> [GIVEN INFORMATION]:
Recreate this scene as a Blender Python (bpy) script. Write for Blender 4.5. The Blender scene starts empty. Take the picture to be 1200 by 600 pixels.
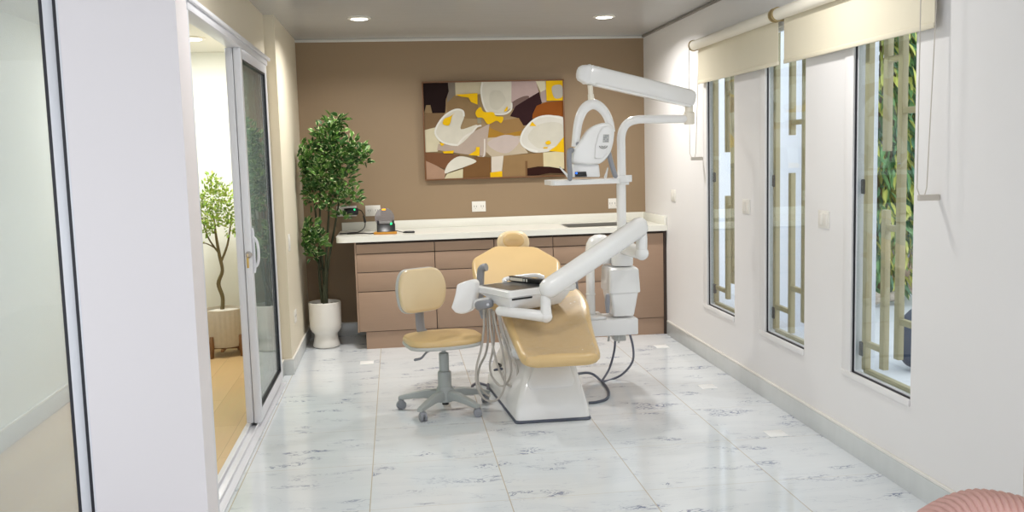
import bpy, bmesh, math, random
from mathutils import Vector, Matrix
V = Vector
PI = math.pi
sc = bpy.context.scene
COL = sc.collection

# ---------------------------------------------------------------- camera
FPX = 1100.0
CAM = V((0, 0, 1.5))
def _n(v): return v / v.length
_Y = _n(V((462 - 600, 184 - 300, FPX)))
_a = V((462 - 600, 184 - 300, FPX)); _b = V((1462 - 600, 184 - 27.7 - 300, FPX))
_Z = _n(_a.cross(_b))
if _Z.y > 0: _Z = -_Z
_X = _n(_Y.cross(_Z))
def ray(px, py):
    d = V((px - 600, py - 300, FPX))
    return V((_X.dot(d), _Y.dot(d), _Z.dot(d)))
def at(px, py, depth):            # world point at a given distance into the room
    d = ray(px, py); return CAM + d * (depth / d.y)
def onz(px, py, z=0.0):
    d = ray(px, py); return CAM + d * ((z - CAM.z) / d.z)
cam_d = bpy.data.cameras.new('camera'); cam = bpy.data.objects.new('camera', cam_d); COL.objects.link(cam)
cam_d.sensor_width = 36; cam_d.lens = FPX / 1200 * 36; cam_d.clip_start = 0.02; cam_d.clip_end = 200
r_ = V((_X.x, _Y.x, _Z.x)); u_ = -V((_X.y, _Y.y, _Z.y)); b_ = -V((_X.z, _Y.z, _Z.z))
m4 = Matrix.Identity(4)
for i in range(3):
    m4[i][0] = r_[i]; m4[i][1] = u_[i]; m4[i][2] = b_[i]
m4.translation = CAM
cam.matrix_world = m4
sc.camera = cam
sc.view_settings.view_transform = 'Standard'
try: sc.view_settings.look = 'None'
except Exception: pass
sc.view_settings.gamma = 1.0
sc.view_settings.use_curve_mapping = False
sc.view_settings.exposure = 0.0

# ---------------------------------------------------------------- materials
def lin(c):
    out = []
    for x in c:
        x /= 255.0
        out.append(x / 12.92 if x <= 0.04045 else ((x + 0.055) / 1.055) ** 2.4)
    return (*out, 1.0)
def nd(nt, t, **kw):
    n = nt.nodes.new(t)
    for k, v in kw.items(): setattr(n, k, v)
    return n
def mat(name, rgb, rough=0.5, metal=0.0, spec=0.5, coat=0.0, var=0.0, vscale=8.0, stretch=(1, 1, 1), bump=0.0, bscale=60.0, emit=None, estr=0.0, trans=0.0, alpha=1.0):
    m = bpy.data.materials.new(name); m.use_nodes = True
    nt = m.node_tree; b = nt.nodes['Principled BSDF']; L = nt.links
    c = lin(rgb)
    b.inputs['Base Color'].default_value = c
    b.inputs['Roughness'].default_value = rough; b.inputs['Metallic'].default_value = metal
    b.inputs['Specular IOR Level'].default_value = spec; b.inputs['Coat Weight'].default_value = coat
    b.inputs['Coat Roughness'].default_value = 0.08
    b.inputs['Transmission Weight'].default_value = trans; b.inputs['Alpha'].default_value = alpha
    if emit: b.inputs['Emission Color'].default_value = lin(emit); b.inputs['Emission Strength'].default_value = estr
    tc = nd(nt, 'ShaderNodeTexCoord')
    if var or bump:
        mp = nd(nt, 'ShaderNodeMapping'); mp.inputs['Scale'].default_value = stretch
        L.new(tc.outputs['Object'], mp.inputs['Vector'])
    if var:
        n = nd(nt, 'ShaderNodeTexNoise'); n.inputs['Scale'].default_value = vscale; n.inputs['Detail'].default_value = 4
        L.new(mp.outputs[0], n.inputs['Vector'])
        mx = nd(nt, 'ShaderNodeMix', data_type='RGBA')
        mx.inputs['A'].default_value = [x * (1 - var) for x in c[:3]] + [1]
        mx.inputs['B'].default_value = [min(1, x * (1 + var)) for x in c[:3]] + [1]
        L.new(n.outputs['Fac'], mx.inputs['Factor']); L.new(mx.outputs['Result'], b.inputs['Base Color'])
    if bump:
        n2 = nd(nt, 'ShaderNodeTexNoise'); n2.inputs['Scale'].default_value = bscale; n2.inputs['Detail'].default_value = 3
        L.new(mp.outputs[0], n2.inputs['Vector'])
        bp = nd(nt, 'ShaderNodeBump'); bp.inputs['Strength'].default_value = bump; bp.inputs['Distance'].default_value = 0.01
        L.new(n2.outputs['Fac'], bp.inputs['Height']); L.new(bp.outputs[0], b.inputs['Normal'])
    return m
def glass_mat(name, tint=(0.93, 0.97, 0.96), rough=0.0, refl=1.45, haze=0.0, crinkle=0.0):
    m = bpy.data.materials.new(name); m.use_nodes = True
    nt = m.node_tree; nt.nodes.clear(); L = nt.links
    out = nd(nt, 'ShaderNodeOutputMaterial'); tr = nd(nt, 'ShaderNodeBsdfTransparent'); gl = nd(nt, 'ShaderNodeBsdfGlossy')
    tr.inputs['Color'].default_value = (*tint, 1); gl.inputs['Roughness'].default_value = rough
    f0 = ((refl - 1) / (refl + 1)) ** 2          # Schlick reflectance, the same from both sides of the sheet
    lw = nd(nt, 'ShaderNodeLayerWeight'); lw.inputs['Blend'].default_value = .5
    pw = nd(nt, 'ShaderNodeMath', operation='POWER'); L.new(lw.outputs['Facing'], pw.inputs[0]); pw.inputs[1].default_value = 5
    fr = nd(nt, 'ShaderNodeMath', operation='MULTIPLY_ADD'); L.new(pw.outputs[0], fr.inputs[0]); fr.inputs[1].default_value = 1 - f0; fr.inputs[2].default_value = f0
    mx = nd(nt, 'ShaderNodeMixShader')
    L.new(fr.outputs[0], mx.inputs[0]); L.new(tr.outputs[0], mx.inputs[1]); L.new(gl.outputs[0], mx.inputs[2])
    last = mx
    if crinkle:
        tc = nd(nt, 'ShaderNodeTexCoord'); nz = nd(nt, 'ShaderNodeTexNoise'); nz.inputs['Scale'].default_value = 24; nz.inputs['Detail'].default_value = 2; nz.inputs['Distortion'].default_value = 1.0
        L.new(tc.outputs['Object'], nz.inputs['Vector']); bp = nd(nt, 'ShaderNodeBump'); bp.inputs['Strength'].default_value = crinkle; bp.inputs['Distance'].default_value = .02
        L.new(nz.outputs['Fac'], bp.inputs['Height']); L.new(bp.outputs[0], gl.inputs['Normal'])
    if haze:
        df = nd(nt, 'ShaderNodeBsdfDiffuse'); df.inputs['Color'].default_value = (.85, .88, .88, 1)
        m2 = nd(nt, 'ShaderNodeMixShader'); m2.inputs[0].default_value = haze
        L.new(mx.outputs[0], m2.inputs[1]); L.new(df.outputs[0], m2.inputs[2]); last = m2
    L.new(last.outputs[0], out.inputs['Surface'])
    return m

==

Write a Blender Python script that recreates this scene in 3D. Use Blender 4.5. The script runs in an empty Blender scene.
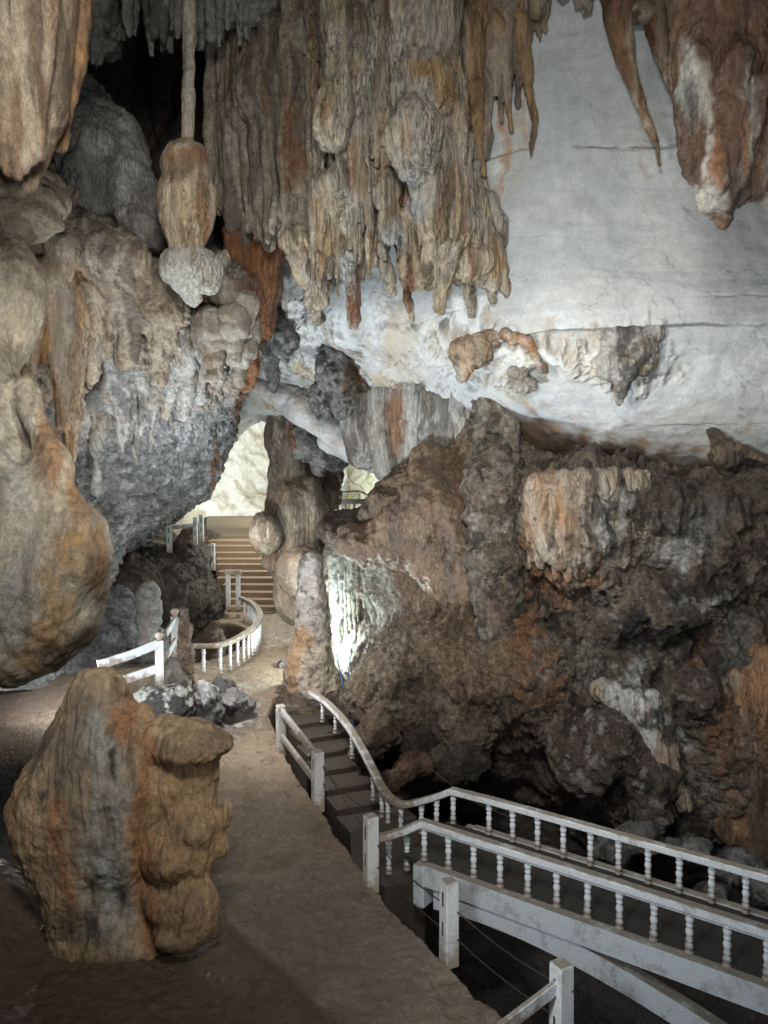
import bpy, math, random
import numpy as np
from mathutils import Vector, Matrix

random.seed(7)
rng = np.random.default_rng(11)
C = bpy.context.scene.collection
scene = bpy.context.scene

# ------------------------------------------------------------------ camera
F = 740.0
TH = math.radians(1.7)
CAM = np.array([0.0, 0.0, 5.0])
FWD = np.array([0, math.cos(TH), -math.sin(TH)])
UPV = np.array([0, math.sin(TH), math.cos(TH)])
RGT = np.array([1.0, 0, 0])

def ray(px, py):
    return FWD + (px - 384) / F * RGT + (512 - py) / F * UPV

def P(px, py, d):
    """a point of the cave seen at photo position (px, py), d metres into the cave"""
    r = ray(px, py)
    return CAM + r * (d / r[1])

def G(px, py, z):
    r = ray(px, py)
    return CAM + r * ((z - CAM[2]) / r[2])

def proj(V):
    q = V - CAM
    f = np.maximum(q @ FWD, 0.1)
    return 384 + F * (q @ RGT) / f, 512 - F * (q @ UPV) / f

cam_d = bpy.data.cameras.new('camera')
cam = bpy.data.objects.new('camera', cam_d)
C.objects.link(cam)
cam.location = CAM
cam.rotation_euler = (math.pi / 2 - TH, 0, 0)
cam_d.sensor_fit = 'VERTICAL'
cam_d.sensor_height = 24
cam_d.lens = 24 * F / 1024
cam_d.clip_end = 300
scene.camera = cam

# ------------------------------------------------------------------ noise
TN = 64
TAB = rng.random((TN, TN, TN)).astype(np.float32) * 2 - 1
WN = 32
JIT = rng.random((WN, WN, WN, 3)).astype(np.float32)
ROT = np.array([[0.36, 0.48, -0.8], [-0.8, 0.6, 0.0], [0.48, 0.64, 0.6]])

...

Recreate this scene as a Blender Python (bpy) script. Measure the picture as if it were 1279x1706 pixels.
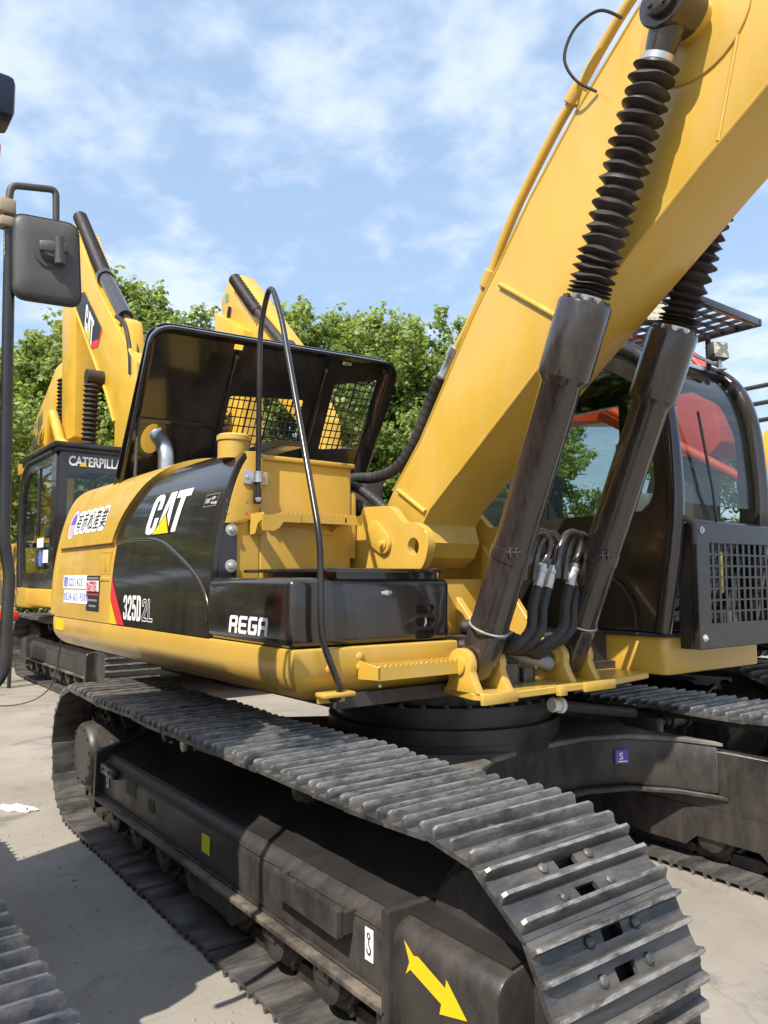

> [WRITTEN EXERCISE]: Take the stretch from the line containing "Recreate this scene as a Blender Python (bpy) script. Write" through the line containing "sc.view_settings.exposure = 0.0" and reproduce it exactly, both ends included. Omit the pictures.

> [CORRECT RESPONSE]:
Recreate this scene as a Blender Python (bpy) script. Write for Blender 4.5. The Blender scene starts empty. Take the picture to be 1200 by 600 pixels.
import bpy, bmesh, math, random
from mathutils import Vector, Matrix
V = Vector
PI = math.pi
sc = bpy.context.scene
COL = sc.collection

# ---------------------------------------------------------------- camera
FPX = 1100.0
CAM = V((0, 0, 1.5))
def _n(v): return v / v.length
_Y = _n(V((462 - 600, 184 - 300, FPX)))
_a = V((462 - 600, 184 - 300, FPX)); _b = V((1462 - 600, 184 - 27.7 - 300, FPX))
_Z = _n(_a.cross(_b))
if _Z.y > 0: _Z = -_Z
_X = _n(_Y.cross(_Z))
def ray(px, py):
    d = V((px - 600, py - 300, FPX))
    return V((_X.dot(d), _Y.dot(d), _Z.dot(d)))
def at(px, py, depth):            # world point at a given distance into the room
    d = ray(px, py); return CAM + d * (depth / d.y)
def onz(px, py, z=0.0):
    d = ray(px, py); return CAM + d * ((z - CAM.z) / d.z)
cam_d = bpy.data.cameras.new('camera'); cam = bpy.data.objects.new('camera', cam_d); COL.objects.link(cam)
cam_d.sensor_width = 36; cam_d.lens = FPX / 1200 * 36; cam_d.clip_start = 0.02; cam_d.clip_end = 200
r_ = V((_X.x, _Y.x, _Z.x)); u_ = -V((_X.y, _Y.y, _Z.y)); b_ = -V((_X.z, _Y.z, _Z.z))
m4 = Matrix.Identity(4)
for i in range(3):
    m4[i][0] = r_[i]; m4[i][1] = u_[i]; m4[i][2] = b_[i]
m4.translation = CAM
cam.matrix_world = m4
sc.camera = cam
sc.view_settings.view_transform = 'Standard'
try: sc.view_settings.look = 'None'
except Exception: pass
sc.view_settings.gamma = 1.0
sc.view_settings.use_curve_mapping = False
sc.view_settings.exposure = 0.0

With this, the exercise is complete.